Search the records that follow and extract every line containing the string "Blender".

### Records provided

=======

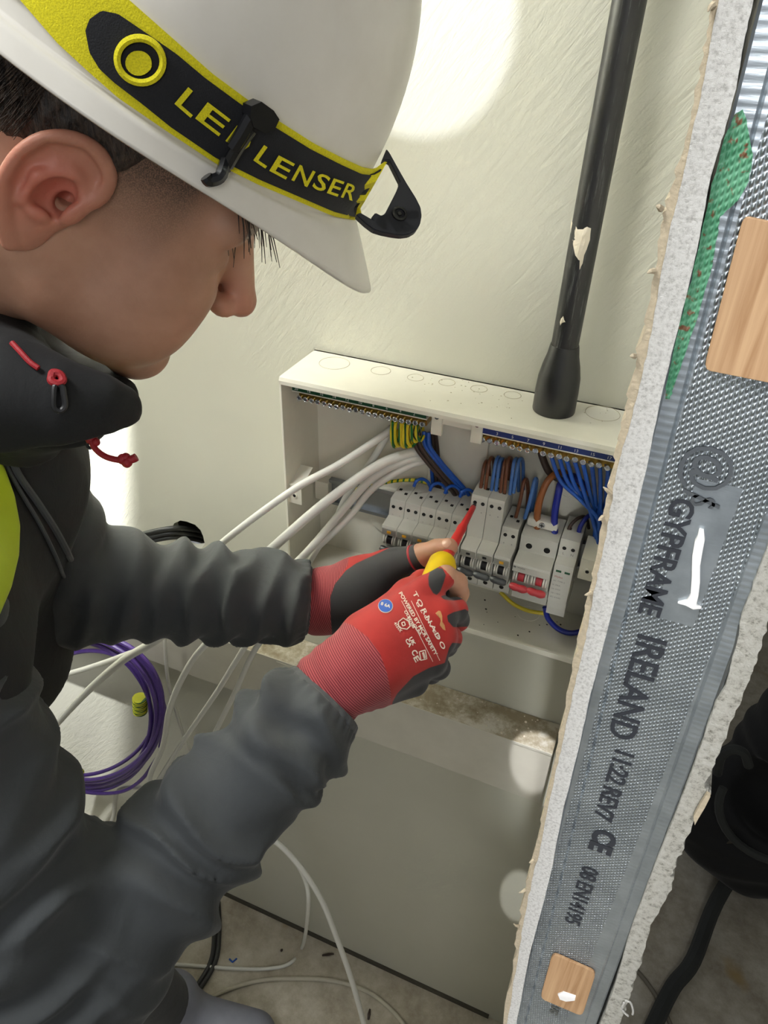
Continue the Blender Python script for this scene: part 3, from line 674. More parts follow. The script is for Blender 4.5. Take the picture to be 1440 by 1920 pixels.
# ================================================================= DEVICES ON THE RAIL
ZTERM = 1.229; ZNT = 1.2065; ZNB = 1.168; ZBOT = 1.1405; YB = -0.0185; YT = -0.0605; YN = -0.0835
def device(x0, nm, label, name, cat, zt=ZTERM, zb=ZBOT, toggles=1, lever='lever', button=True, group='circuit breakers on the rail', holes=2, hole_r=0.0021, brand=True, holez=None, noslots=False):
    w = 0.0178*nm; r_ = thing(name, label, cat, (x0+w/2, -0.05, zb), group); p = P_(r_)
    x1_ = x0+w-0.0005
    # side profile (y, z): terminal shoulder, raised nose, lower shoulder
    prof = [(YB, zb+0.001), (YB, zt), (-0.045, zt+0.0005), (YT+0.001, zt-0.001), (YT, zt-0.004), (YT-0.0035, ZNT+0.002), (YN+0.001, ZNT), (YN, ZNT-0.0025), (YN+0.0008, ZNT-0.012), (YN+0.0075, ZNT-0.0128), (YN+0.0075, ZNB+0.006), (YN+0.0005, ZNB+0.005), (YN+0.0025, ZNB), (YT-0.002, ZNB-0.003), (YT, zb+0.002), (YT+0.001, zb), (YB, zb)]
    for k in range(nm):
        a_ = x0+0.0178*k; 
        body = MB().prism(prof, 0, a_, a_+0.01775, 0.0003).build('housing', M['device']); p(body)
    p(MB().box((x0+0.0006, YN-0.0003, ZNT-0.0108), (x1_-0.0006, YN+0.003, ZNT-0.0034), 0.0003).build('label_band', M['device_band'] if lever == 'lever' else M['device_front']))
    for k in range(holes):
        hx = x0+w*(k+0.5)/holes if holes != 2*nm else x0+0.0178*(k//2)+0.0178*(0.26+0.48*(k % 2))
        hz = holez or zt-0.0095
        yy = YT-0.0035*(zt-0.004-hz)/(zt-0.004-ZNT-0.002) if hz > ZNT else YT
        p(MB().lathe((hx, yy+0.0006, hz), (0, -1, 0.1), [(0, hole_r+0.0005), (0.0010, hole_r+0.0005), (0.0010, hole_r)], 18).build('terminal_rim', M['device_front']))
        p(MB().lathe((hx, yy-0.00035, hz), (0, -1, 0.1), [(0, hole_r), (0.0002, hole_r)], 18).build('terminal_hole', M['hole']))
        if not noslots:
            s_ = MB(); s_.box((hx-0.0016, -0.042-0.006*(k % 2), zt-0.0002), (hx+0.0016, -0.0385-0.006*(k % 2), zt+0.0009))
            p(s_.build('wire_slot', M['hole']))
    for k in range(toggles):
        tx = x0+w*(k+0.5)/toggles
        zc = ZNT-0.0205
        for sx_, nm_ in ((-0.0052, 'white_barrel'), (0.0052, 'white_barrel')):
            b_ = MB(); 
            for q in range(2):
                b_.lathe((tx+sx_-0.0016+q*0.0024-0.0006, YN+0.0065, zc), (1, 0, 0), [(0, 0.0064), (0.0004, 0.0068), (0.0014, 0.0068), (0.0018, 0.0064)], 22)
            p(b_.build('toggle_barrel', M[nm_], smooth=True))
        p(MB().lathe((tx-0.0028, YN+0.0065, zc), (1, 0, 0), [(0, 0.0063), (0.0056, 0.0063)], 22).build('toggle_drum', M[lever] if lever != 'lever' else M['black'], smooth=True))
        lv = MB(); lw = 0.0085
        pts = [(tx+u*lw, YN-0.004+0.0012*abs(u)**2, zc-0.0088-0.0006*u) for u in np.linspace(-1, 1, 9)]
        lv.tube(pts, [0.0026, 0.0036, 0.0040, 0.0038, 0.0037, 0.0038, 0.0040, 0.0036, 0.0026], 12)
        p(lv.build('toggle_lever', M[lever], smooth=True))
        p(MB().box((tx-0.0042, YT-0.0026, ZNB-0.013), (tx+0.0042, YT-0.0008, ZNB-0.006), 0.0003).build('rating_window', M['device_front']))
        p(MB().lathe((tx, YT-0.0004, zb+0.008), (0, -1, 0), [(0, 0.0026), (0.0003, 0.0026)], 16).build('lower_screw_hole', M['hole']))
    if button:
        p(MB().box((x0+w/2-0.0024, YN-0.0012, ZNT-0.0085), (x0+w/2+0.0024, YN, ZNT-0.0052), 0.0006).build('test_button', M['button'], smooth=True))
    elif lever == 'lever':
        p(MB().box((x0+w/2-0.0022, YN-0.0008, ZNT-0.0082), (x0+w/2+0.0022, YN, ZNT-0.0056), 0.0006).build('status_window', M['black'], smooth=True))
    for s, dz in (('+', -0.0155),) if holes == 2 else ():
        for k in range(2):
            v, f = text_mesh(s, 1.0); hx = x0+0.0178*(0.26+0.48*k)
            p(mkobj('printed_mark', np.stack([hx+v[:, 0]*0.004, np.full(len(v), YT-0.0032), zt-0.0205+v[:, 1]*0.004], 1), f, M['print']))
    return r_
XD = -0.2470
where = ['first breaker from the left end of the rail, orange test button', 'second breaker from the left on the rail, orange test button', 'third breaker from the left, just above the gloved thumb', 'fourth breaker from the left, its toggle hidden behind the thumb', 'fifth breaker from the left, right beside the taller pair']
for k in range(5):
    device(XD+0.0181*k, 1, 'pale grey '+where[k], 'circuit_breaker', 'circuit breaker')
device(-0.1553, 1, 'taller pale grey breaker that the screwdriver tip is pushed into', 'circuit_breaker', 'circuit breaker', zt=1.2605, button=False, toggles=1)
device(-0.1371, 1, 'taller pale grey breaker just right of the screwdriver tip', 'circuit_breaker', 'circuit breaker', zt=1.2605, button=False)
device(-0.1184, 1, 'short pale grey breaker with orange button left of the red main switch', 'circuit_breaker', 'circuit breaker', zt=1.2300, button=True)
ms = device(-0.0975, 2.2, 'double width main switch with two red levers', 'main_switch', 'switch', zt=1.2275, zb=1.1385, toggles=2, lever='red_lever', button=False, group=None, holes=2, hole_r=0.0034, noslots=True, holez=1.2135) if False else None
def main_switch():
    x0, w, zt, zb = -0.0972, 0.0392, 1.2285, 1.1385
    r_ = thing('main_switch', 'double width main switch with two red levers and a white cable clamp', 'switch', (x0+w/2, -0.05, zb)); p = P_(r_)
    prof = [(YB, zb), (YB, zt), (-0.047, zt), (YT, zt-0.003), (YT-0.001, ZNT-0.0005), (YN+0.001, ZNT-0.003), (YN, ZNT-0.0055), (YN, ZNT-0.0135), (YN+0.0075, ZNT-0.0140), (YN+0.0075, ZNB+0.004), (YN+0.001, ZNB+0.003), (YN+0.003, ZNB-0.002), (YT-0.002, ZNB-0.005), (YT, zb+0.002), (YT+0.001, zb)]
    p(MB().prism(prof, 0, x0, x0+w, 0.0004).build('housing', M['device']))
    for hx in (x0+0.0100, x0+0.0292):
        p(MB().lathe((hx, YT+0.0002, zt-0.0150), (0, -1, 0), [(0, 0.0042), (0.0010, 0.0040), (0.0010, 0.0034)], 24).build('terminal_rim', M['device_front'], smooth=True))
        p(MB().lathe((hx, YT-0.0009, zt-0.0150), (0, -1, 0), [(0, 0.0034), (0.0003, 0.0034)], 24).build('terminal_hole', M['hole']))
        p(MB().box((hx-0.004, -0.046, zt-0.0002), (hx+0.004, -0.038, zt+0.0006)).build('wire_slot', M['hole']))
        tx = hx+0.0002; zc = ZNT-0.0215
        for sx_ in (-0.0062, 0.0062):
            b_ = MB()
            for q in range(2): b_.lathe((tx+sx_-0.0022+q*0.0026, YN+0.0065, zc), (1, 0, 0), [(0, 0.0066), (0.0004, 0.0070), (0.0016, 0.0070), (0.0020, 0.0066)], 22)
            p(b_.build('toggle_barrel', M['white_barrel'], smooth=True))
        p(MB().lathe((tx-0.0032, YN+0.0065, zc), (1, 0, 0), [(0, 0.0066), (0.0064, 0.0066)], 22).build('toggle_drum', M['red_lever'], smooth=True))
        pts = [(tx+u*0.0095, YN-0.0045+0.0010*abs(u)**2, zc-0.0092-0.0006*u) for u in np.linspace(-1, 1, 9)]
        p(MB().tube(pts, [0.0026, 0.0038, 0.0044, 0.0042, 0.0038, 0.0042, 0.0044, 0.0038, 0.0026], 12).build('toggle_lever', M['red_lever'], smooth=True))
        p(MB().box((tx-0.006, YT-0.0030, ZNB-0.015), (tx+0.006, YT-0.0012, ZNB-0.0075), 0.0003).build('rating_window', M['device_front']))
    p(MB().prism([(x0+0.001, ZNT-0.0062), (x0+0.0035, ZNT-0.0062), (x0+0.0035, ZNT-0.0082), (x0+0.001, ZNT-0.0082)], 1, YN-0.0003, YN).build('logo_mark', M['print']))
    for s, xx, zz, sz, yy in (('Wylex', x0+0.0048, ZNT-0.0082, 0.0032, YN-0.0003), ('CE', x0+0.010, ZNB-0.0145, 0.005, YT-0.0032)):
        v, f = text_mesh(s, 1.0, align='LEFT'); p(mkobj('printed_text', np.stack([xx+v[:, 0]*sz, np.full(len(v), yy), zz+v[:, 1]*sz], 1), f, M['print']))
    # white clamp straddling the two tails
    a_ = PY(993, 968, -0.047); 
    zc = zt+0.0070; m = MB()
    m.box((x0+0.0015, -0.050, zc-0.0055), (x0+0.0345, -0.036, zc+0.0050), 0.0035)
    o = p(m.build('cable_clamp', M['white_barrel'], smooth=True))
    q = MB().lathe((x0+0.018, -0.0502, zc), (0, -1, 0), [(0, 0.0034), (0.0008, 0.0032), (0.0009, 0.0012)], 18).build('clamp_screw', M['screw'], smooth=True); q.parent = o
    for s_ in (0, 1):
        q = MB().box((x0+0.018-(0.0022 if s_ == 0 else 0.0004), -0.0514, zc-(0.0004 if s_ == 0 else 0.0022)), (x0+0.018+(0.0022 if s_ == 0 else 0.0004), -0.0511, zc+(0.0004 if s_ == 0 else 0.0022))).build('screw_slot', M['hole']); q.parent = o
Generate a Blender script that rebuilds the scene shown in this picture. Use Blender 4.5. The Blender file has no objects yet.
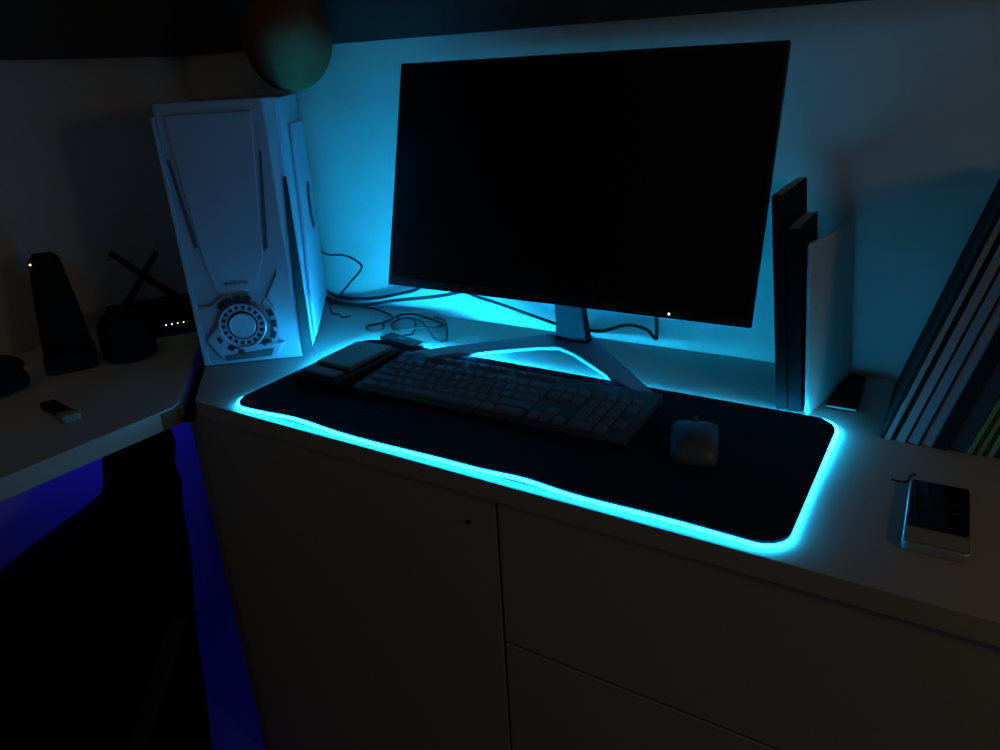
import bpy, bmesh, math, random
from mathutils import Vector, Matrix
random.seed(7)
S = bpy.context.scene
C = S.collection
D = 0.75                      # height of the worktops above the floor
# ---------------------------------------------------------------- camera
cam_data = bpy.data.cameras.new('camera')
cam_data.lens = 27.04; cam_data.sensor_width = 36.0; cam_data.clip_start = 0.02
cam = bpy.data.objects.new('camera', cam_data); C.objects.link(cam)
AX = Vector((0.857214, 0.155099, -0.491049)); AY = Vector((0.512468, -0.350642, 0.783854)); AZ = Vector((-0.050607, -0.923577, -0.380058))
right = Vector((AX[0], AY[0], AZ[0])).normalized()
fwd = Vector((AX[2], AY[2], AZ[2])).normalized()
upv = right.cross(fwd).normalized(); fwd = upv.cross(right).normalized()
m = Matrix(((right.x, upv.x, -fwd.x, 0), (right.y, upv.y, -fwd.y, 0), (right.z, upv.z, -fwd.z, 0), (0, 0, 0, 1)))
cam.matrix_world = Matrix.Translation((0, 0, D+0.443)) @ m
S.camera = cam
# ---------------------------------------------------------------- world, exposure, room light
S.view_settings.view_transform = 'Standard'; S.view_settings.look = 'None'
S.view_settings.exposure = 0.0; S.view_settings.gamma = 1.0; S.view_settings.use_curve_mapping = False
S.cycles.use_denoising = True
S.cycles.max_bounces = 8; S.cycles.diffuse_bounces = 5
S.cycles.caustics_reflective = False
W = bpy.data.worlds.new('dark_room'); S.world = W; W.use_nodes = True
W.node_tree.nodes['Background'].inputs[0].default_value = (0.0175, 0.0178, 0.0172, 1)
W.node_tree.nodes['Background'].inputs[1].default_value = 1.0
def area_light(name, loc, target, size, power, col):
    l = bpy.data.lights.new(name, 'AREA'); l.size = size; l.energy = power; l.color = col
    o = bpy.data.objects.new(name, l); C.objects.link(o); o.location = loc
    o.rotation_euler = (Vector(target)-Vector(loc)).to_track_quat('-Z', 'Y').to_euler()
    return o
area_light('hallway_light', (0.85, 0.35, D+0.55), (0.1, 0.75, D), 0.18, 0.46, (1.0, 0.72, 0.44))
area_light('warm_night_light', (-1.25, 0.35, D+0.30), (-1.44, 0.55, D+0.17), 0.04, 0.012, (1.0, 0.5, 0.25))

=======

### Solution for this task
Continue the Blender Python script for this scene: part 3, from line 674. More parts follow. The script is for Blender 4.5. Take the picture to be 1440 by 1920 pixels.
Generate a Blender script that rebuilds the scene shown in this picture. Use Blender 4.5. The Blender file has no objects yet.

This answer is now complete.